- _Job_: Write out all lines holding the word "scene".
--- start of Data extract ---
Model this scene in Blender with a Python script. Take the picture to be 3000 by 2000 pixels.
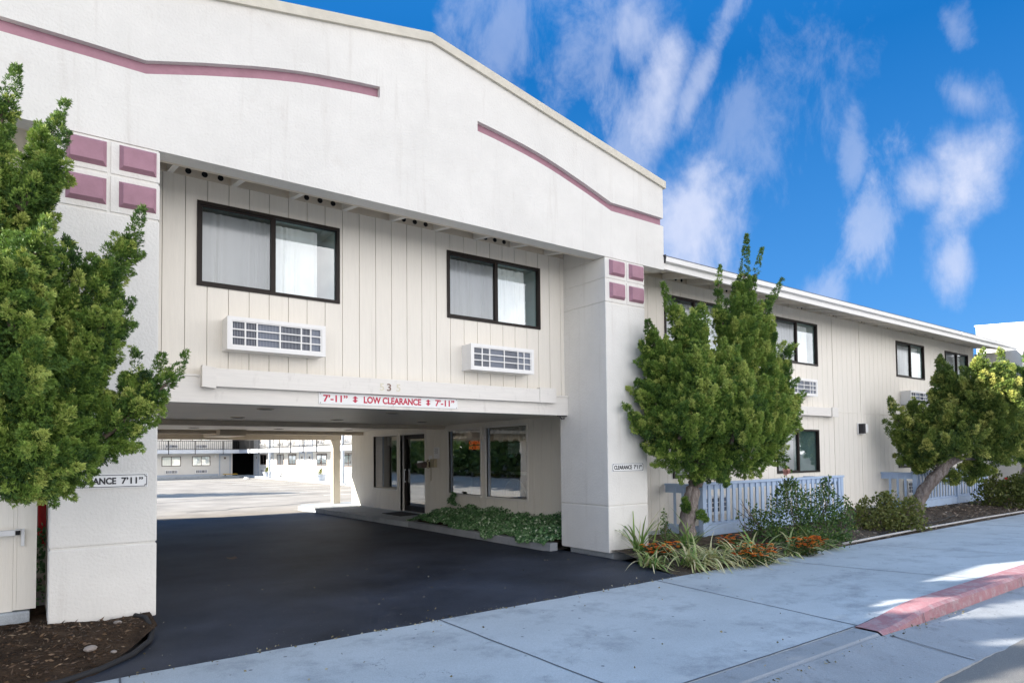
import bpy, bmesh, math, random
import numpy as np
from mathutils import Vector, Matrix, noise

for o in list(bpy.data.objects): bpy.data.objects.remove(o)
SC = bpy.context.scene
COL = SC.collection
R = math.radians

# ------------------------------------------------------------------ camera
cam_d = bpy.data.cameras.new('camera'); cam = bpy.data.objects.new('camera', cam_d); COL.objects.link(cam)
cam_d.sensor_width = 36; cam_d.lens = 23.09; cam_d.shift_y = 0.0870
cam_d.clip_start = 0.05; cam_d.clip_end = 2000
rt = Vector((0.80517, -0.59296, -0.01029)); dn = Vector((0.01271, 0.03459, -0.99932)); fw = Vector((0.59291, 0.80449, 0.03539))
m = Matrix((rt, -dn, -fw)).transposed().to_4x4()
cam.matrix_world = m
SC.camera = cam
SC.cycles.diffuse_bounces = 6; SC.cycles.max_bounces = 12
SC.render.resolution_x = 1024; SC.render.resolution_y = 682
SC.view_settings.view_transform = 'Standard'; SC.view_settings.look = 'None'
SC.view_settings.gamma = 1; SC.view_settings.exposure = 1.88
try: SC.view_settings.use_curve_mapping = False
except Exception: pass

# ------------------------------------------------------------------ sun and sky
LIGHT = Vector((2.2, -0.8, -1.0)).normalized()          # the way the sunlight travels
sd = bpy.data.lights.new('sun', 'SUN'); sd.energy = 4.4; sd.angle = R(0.5); sd.color = (1.0, 0.93, 0.82)
sun = bpy.data.objects.new('sun', sd); COL.objects.link(sun)
sun.rotation_euler = LIGHT.to_track_quat('-Z', 'Y').to_euler(); sun.location = (-30, 15, 20)

W = bpy.data.worlds.new('World'); SC.world = W; W.use_nodes = True
nt = W.node_tree; N = nt.nodes; L = nt.links; N.clear()
out = N.new('ShaderNodeOutputWorld'); bg = N.new('ShaderNodeBackground'); L.new(bg.outputs[0], out.inputs[0])
sky = N.new('ShaderNodeTexSky'); sky.sky_type = 'NISHITA'; sky.sun_disc = False
sky.sun_elevation = R(23.1); sky.sun_rotation = R(-70.0); sky.altitude = 1500; sky.air_density = 1.0; sky.dust_density = 0.3; sky.ozone_density = 3.0
tc = N.new('ShaderNodeTexCoord')
nrm = N.new('ShaderNodeVectorMath'); nrm.operation = 'NORMALIZE'; L.new(tc.outputs['Generated'], nrm.inputs[0])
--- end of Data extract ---
- _Result of this exercise_:
Model this scene in Blender with a Python script. Take the picture to be 3000 by 2000 pixels.
SC = bpy.context.scene